=== Recorded data ===

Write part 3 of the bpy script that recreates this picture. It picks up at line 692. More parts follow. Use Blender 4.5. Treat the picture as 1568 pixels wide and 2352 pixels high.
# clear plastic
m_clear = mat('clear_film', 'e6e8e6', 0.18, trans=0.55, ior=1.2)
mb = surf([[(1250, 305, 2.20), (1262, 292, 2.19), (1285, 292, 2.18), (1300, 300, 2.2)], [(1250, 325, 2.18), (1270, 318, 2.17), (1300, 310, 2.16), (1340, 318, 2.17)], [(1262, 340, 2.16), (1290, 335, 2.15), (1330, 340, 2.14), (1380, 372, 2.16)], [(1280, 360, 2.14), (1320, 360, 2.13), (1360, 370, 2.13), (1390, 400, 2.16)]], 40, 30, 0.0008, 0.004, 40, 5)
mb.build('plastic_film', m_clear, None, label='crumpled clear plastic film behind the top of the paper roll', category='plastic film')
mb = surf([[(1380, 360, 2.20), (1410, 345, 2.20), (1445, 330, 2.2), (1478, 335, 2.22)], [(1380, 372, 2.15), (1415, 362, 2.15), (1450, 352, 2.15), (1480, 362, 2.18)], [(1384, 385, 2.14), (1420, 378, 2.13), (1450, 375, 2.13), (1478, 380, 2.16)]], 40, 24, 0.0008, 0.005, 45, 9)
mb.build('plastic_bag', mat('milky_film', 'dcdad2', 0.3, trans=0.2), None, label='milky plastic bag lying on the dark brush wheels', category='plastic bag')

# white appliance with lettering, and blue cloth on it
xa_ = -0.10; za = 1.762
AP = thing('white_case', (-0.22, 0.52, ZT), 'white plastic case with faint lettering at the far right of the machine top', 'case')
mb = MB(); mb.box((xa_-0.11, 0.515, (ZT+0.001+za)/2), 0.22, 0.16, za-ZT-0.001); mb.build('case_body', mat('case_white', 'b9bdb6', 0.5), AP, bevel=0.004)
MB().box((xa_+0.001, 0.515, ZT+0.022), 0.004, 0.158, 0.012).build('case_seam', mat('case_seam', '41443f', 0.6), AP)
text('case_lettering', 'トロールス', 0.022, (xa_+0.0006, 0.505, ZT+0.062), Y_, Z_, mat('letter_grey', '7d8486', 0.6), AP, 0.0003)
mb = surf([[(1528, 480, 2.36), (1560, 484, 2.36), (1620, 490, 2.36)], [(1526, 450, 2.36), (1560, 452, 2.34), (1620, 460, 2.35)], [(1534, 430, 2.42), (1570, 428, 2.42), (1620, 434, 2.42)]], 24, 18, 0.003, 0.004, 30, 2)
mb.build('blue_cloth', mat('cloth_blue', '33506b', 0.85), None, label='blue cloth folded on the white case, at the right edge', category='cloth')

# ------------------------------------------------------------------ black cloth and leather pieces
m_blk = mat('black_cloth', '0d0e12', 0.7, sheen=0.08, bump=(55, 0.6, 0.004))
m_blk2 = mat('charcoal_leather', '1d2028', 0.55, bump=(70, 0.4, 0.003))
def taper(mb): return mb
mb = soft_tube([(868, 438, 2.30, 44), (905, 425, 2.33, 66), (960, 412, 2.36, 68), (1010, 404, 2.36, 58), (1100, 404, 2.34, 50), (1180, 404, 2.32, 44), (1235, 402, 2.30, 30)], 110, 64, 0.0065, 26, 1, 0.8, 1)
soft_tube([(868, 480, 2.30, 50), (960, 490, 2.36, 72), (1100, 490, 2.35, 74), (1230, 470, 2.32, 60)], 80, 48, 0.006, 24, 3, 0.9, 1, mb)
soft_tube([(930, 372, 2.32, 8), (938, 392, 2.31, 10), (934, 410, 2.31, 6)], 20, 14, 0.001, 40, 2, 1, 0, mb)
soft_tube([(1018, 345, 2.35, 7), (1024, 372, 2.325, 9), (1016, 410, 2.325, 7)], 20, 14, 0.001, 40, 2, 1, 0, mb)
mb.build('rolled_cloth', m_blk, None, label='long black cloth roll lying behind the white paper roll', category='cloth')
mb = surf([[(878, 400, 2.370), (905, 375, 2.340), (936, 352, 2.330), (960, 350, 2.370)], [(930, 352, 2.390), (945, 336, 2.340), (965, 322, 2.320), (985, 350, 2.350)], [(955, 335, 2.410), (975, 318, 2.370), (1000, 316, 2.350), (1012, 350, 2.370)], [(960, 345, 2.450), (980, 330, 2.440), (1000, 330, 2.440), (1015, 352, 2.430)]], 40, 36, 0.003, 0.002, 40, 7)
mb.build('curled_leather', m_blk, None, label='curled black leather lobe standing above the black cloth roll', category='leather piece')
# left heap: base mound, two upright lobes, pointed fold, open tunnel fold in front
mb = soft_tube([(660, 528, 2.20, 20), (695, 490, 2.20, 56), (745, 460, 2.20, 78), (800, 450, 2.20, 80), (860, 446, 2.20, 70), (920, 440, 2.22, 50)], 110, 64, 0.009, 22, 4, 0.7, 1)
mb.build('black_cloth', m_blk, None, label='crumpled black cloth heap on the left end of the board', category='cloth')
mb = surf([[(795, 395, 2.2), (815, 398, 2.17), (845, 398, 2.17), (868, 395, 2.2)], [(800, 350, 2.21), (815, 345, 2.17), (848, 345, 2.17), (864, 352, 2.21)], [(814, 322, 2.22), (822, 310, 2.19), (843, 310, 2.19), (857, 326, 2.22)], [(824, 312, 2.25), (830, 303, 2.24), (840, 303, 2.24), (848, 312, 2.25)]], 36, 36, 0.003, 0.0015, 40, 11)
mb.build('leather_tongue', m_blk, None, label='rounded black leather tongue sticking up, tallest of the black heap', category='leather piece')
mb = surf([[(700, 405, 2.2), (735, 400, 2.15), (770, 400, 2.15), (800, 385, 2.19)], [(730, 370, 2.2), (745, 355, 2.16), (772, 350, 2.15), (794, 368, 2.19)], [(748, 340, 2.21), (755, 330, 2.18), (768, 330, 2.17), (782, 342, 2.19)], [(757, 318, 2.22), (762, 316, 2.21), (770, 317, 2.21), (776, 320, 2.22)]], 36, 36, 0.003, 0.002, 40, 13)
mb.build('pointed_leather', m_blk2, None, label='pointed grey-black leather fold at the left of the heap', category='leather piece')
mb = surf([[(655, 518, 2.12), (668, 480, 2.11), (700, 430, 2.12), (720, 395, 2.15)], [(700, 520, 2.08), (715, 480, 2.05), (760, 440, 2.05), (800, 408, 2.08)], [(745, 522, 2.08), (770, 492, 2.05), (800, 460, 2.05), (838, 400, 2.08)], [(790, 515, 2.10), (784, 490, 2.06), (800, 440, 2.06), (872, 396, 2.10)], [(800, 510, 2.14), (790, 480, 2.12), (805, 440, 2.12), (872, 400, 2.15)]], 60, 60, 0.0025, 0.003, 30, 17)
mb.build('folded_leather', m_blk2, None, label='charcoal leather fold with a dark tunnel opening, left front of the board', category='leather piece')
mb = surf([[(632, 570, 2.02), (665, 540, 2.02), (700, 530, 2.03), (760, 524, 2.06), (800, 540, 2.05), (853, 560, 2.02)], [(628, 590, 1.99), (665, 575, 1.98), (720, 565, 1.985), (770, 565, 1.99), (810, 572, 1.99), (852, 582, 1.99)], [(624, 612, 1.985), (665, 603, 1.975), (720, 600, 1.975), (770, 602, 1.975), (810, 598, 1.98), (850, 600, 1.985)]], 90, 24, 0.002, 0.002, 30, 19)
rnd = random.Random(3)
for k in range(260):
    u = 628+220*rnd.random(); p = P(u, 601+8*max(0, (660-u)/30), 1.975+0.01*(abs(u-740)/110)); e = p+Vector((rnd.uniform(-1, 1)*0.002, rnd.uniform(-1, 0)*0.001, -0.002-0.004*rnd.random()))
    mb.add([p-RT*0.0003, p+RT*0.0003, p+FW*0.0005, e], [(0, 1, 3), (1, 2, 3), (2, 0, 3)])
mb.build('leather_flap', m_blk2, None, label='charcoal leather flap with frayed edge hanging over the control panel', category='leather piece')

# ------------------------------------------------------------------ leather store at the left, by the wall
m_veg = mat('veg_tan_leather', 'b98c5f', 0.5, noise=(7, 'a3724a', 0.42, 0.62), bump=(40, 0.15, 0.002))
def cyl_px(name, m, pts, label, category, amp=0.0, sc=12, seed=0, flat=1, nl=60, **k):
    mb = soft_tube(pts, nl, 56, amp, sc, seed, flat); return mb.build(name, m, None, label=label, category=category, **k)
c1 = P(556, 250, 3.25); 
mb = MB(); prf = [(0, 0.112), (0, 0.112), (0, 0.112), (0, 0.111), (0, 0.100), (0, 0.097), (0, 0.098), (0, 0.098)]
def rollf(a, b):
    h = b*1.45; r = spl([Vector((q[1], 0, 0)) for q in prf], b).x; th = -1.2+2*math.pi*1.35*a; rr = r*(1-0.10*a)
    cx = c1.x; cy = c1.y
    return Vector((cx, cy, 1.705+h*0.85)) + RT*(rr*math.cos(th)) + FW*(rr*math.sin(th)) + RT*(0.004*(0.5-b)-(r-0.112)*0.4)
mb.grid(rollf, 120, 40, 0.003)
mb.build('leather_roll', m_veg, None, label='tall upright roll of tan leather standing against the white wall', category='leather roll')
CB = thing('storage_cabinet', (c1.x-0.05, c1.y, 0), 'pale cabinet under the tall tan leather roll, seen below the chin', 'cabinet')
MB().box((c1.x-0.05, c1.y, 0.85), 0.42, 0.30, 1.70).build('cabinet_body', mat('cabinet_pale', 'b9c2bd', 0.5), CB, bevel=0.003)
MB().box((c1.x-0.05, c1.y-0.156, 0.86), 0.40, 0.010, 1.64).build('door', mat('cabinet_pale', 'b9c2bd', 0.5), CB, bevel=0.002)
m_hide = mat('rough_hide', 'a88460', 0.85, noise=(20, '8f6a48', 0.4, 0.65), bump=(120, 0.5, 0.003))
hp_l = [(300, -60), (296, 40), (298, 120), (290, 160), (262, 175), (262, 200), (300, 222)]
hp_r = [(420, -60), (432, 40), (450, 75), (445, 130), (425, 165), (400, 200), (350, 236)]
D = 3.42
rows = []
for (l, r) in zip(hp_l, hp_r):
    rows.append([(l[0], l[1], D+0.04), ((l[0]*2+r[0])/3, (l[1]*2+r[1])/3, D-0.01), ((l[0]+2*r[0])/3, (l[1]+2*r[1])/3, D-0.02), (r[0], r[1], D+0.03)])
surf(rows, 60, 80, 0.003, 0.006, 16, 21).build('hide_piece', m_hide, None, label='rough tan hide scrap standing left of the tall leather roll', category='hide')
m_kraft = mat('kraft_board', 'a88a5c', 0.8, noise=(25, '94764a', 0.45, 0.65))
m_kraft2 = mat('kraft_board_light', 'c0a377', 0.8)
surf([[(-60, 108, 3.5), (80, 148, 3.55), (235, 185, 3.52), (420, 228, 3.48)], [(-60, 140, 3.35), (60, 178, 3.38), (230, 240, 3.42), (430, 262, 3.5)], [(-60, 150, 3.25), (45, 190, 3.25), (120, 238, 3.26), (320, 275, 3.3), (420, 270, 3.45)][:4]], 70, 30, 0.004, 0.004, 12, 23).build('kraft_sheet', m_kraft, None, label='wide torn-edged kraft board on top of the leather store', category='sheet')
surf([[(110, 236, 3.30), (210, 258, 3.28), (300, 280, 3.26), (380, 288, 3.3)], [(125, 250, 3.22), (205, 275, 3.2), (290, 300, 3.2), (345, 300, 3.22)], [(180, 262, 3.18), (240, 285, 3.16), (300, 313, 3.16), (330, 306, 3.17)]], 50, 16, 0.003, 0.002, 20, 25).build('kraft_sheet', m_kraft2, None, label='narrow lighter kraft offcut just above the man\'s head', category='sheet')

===

## Required task
Copy all the lines above that hold the string "wide".

## Result for this exercise
Write part 3 of the bpy script that recreates this picture. It picks up at line 692. More parts follow. Use Blender 4.5. Treat the picture as 1568 pixels wide and 2352 pixels high.
surf([[(-60, 108, 3.5), (80, 148, 3.55), (235, 185, 3.52), (420, 228, 3.48)], [(-60, 140, 3.35), (60, 178, 3.38), (230, 240, 3.42), (430, 262, 3.5)], [(-60, 150, 3.25), (45, 190, 3.25), (120, 238, 3.26), (320, 275, 3.3), (420, 270, 3.45)][:4]], 70, 30, 0.004, 0.004, 12, 23).build('kraft_sheet', m_kraft, None, label='wide torn-edged kraft board on top of the leather store', category='sheet')